● EXERCISE BRIEF: Your task is to copy the material exactly.

● GIVEN MATERIAL:
━━━

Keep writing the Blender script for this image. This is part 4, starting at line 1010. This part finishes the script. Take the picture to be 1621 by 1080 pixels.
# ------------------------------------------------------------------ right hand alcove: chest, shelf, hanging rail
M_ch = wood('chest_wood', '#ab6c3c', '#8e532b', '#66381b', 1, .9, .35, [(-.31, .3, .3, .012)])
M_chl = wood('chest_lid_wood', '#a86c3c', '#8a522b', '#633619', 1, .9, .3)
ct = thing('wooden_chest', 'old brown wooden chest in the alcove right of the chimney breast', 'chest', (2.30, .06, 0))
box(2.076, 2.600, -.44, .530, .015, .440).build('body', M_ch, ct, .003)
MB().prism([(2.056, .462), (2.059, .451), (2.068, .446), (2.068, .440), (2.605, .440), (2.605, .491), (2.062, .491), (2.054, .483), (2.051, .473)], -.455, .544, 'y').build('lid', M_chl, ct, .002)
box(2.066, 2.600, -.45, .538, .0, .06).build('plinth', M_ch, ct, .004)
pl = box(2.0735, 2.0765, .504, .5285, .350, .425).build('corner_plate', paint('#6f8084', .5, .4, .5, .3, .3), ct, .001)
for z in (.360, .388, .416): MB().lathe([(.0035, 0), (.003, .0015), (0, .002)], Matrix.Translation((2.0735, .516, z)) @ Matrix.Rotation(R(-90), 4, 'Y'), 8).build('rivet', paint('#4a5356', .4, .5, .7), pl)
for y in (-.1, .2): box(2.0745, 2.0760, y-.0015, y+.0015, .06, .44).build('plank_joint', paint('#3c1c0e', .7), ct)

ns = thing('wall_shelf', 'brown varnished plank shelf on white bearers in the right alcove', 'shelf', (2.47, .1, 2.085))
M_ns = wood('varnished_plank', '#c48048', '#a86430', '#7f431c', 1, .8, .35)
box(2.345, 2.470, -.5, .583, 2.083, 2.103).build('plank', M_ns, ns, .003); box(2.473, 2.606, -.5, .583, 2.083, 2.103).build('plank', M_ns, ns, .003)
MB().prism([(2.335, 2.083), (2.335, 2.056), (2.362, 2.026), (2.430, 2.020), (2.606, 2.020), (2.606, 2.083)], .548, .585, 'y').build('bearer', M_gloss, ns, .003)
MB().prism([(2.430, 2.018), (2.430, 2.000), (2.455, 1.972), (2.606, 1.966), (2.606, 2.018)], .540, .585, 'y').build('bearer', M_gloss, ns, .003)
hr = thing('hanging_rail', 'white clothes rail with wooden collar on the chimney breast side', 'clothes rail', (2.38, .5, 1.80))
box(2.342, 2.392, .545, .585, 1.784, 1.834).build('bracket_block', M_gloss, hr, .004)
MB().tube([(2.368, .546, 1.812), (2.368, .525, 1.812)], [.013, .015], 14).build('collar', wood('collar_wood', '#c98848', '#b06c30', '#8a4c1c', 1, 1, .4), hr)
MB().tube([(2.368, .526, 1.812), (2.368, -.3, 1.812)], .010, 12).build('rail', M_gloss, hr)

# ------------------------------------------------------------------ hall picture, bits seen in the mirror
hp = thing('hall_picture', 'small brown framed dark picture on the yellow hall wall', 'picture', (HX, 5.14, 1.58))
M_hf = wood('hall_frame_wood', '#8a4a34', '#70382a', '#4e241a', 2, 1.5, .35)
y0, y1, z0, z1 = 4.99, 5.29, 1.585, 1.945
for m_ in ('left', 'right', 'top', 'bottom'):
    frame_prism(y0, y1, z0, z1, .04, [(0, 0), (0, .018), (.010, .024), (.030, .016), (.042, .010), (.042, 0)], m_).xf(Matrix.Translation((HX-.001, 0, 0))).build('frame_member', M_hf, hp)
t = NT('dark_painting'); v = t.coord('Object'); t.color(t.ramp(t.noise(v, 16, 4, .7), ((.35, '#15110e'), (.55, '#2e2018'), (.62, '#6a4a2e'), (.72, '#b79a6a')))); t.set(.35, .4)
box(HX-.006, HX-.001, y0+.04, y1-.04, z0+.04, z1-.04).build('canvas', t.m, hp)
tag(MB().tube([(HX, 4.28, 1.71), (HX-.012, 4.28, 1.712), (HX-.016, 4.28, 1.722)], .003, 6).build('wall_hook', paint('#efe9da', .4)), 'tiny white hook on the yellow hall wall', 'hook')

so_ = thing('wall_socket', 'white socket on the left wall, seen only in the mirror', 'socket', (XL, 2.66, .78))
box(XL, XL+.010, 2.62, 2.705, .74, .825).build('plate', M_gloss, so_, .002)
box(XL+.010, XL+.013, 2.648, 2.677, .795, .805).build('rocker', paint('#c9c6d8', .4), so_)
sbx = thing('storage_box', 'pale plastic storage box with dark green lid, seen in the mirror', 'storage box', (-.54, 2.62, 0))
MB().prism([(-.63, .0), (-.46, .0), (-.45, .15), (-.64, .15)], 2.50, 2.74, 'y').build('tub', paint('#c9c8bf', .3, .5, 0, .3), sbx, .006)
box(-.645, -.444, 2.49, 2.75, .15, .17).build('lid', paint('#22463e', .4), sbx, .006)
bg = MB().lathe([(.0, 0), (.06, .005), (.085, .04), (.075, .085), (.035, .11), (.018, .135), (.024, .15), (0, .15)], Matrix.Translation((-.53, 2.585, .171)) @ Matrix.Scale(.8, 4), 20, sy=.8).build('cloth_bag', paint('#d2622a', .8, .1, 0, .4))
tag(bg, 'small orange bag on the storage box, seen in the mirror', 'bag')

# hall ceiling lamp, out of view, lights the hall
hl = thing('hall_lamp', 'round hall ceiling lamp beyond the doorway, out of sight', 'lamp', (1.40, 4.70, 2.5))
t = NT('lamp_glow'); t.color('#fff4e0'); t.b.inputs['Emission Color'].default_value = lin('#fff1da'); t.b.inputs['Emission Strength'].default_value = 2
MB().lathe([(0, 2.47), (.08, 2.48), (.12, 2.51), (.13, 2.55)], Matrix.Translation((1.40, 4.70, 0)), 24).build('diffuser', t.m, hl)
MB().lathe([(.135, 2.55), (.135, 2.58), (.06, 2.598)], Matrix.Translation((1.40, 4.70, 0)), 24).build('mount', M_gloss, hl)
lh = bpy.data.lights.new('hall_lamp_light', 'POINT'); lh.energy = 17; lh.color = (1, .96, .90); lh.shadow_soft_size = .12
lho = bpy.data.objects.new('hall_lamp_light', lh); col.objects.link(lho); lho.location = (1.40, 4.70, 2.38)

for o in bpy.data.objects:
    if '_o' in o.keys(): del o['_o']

━━━

● EXERCISE OUTPUT:
Keep writing the Blender script for this image. This is part 4, starting at line 1010. This part finishes the script. Take the picture to be 1621 by 1080 pixels.
# ------------------------------------------------------------------ right hand alcove: chest, shelf, hanging rail
M_ch = wood('chest_wood', '#ab6c3c', '#8e532b', '#66381b', 1, .9, .35, [(-.31, .3, .3, .012)])
M_chl = wood('chest_lid_wood', '#a86c3c', '#8a522b', '#633619', 1, .9, .3)
ct = thing('wooden_chest', 'old brown wooden chest in the alcove right of the chimney breast', 'chest', (2.30, .06, 0))
box(2.076, 2.600, -.44, .530, .015, .440).build('body', M_ch, ct, .003)
MB().prism([(2.056, .462), (2.059, .451), (2.068, .446), (2.068, .440), (2.605, .440), (2.605, .491), (2.062, .491), (2.054, .483), (2.051, .473)], -.455, .544, 'y').build('lid', M_chl, ct, .002)
box(2.066, 2.600, -.45, .538, .0, .06).build('plinth', M_ch, ct, .004)
pl = box(2.0735, 2.0765, .504, .5285, .350, .425).build('corner_plate', paint('#6f8084', .5, .4, .5, .3, .3), ct, .001)
for z in (.360, .388, .416): MB().lathe([(.0035, 0), (.003, .0015), (0, .002)], Matrix.Translation((2.0735, .516, z)) @ Matrix.Rotation(R(-90), 4, 'Y'), 8).build('rivet', paint('#4a5356', .4, .5, .7), pl)
for y in (-.1, .2): box(2.0745, 2.0760, y-.0015, y+.0015, .06, .44).build('plank_joint', paint('#3c1c0e', .7), ct)

ns = thing('wall_shelf', 'brown varnished plank shelf on white bearers in the right alcove', 'shelf', (2.47, .1, 2.085))
M_ns = wood('varnished_plank', '#c48048', '#a86430', '#7f431c', 1, .8, .35)
box(2.345, 2.470, -.5, .583, 2.083, 2.103).build('plank', M_ns, ns, .003); box(2.473, 2.606, -.5, .583, 2.083, 2.103).build('plank', M_ns, ns, .003)
MB().prism([(2.335, 2.083), (2.335, 2.056), (2.362, 2.026), (2.430, 2.020), (2.606, 2.020), (2.606, 2.083)], .548, .585, 'y').build('bearer', M_gloss, ns, .003)
MB().prism([(2.430, 2.018), (2.430, 2.000), (2.455, 1.972), (2.606, 1.966), (2.606, 2.018)], .540, .585, 'y').build('bearer', M_gloss, ns, .003)
hr = thing('hanging_rail', 'white clothes rail with wooden collar on the chimney breast side', 'clothes rail', (2.38, .5, 1.80))
box(2.342, 2.392, .545, .585, 1.784, 1.834).build('bracket_block', M_gloss, hr, .004)
MB().tube([(2.368, .546, 1.812), (2.368, .525, 1.812)], [.013, .015], 14).build('collar', wood('collar_wood', '#c98848', '#b06c30', '#8a4c1c', 1, 1, .4), hr)
MB().tube([(2.368, .526, 1.812), (2.368, -.3, 1.812)], .010, 12).build('rail', M_gloss, hr)

# ------------------------------------------------------------------ hall picture, bits seen in the mirror
hp = thing('hall_picture', 'small brown framed dark picture on the yellow hall wall', 'picture', (HX, 5.14, 1.58))
M_hf = wood('hall_frame_wood', '#8a4a34', '#70382a', '#4e241a', 2, 1.5, .35)
y0, y1, z0, z1 = 4.99, 5.29, 1.585, 1.945
for m_ in ('left', 'right', 'top', 'bottom'):
    frame_prism(y0, y1, z0, z1, .04, [(0, 0), (0, .018), (.010, .024), (.030, .016), (.042, .010), (.042, 0)], m_).xf(Matrix.Translation((HX-.001, 0, 0))).build('frame_member', M_hf, hp)
t = NT('dark_painting'); v = t.coord('Object'); t.color(t.ramp(t.noise(v, 16, 4, .7), ((.35, '#15110e'), (.55, '#2e2018'), (.62, '#6a4a2e'), (.72, '#b79a6a')))); t.set(.35, .4)
box(HX-.006, HX-.001, y0+.04, y1-.04, z0+.04, z1-.04).build('canvas', t.m, hp)
tag(MB().tube([(HX, 4.28, 1.71), (HX-.012, 4.28, 1.712), (HX-.016, 4.28, 1.722)], .003, 6).build('wall_hook', paint('#efe9da', .4)), 'tiny white hook on the yellow hall wall', 'hook')

so_ = thing('wall_socket', 'white socket on the left wall, seen only in the mirror', 'socket', (XL, 2.66, .78))
box(XL, XL+.010, 2.62, 2.705, .74, .825).build('plate', M_gloss, so_, .002)
box(XL+.010, XL+.013, 2.648, 2.677, .795, .805).build('rocker', paint('#c9c6d8', .4), so_)
sbx = thing('storage_box', 'pale plastic storage box with dark green lid, seen in the mirror', 'storage box', (-.54, 2.62, 0))
MB().prism([(-.63, .0), (-.46, .0), (-.45, .15), (-.64, .15)], 2.50, 2.74, 'y').build('tub', paint('#c9c8bf', .3, .5, 0, .3), sbx, .006)
box(-.645, -.444, 2.49, 2.75, .15, .17).build('lid', paint('#22463e', .4), sbx, .006)
bg = MB().lathe([(.0, 0), (.06, .005), (.085, .04), (.075, .085), (.035, .11), (.018, .135), (.024, .15), (0, .15)], Matrix.Translation((-.53, 2.585, .171)) @ Matrix.Scale(.8, 4), 20, sy=.8).build('cloth_bag', paint('#d2622a', .8, .1, 0, .4))
tag(bg, 'small orange bag on the storage box, seen in the mirror', 'bag')

# hall ceiling lamp, out of view, lights the hall
hl = thing('hall_lamp', 'round hall ceiling lamp beyond the doorway, out of sight', 'lamp', (1.40, 4.70, 2.5))
t = NT('lamp_glow'); t.color('#fff4e0'); t.b.inputs['Emission Color'].default_value = lin('#fff1da'); t.b.inputs['Emission Strength'].default_value = 2
MB().lathe([(0, 2.47), (.08, 2.48), (.12, 2.51), (.13, 2.55)], Matrix.Translation((1.40, 4.70, 0)), 24).build('diffuser', t.m, hl)
MB().lathe([(.135, 2.55), (.135, 2.58), (.06, 2.598)], Matrix.Translation((1.40, 4.70, 0)), 24).build('mount', M_gloss, hl)
lh = bpy.data.lights.new('hall_lamp_light', 'POINT'); lh.energy = 17; lh.color = (1, .96, .90); lh.shadow_soft_size = .12
lho = bpy.data.objects.new('hall_lamp_light', lh); col.objects.link(lho); lho.location = (1.40, 4.70, 2.38)

for o in bpy.data.objects:
    if '_o' in o.keys(): del o['_o']